* Given information
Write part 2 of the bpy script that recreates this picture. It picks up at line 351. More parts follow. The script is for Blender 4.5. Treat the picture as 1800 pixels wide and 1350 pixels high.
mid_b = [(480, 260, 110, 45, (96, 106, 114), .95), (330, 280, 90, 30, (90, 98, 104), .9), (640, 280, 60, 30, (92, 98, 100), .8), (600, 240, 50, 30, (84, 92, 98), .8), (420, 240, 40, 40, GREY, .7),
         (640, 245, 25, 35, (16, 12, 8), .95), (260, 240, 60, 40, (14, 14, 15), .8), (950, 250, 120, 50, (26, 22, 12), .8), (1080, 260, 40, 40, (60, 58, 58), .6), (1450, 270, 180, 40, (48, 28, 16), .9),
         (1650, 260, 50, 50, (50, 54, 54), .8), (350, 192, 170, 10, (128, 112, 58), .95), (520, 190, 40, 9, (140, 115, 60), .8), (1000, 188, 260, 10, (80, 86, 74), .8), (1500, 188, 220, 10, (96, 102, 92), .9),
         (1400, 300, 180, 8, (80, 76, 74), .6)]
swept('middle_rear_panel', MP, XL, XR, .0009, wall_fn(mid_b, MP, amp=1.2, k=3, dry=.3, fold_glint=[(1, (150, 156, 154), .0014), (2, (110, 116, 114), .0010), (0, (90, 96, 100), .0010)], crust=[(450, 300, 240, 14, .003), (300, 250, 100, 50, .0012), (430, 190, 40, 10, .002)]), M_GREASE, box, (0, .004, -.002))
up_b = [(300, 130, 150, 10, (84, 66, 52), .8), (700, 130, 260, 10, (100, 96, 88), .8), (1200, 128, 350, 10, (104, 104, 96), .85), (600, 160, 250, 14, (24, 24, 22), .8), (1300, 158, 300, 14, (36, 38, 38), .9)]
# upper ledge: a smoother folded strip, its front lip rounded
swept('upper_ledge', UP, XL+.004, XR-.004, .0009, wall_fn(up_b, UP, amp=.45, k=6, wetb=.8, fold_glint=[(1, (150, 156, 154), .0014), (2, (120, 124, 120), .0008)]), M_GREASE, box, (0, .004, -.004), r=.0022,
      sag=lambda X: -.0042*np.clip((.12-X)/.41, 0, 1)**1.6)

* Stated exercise
Repeat the data in its entirety, character for character.

* Complete response
Write part 2 of the bpy script that recreates this picture. It picks up at line 351. More parts follow. The script is for Blender 4.5. Treat the picture as 1800 pixels wide and 1350 pixels high.
mid_b = [(480, 260, 110, 45, (96, 106, 114), .95), (330, 280, 90, 30, (90, 98, 104), .9), (640, 280, 60, 30, (92, 98, 100), .8), (600, 240, 50, 30, (84, 92, 98), .8), (420, 240, 40, 40, GREY, .7),
         (640, 245, 25, 35, (16, 12, 8), .95), (260, 240, 60, 40, (14, 14, 15), .8), (950, 250, 120, 50, (26, 22, 12), .8), (1080, 260, 40, 40, (60, 58, 58), .6), (1450, 270, 180, 40, (48, 28, 16), .9),
         (1650, 260, 50, 50, (50, 54, 54), .8), (350, 192, 170, 10, (128, 112, 58), .95), (520, 190, 40, 9, (140, 115, 60), .8), (1000, 188, 260, 10, (80, 86, 74), .8), (1500, 188, 220, 10, (96, 102, 92), .9),
         (1400, 300, 180, 8, (80, 76, 74), .6)]
swept('middle_rear_panel', MP, XL, XR, .0009, wall_fn(mid_b, MP, amp=1.2, k=3, dry=.3, fold_glint=[(1, (150, 156, 154), .0014), (2, (110, 116, 114), .0010), (0, (90, 96, 100), .0010)], crust=[(450, 300, 240, 14, .003), (300, 250, 100, 50, .0012), (430, 190, 40, 10, .002)]), M_GREASE, box, (0, .004, -.002))
up_b = [(300, 130, 150, 10, (84, 66, 52), .8), (700, 130, 260, 10, (100, 96, 88), .8), (1200, 128, 350, 10, (104, 104, 96), .85), (600, 160, 250, 14, (24, 24, 22), .8), (1300, 158, 300, 14, (36, 38, 38), .9)]
# upper ledge: a smoother folded strip, its front lip rounded
swept('upper_ledge', UP, XL+.004, XR-.004, .0009, wall_fn(up_b, UP, amp=.45, k=6, wetb=.8, fold_glint=[(1, (150, 156, 154), .0014), (2, (120, 124, 120), .0008)]), M_GREASE, box, (0, .004, -.004), r=.0022,
      sag=lambda X: -.0042*np.clip((.12-X)/.41, 0, 1)**1.6)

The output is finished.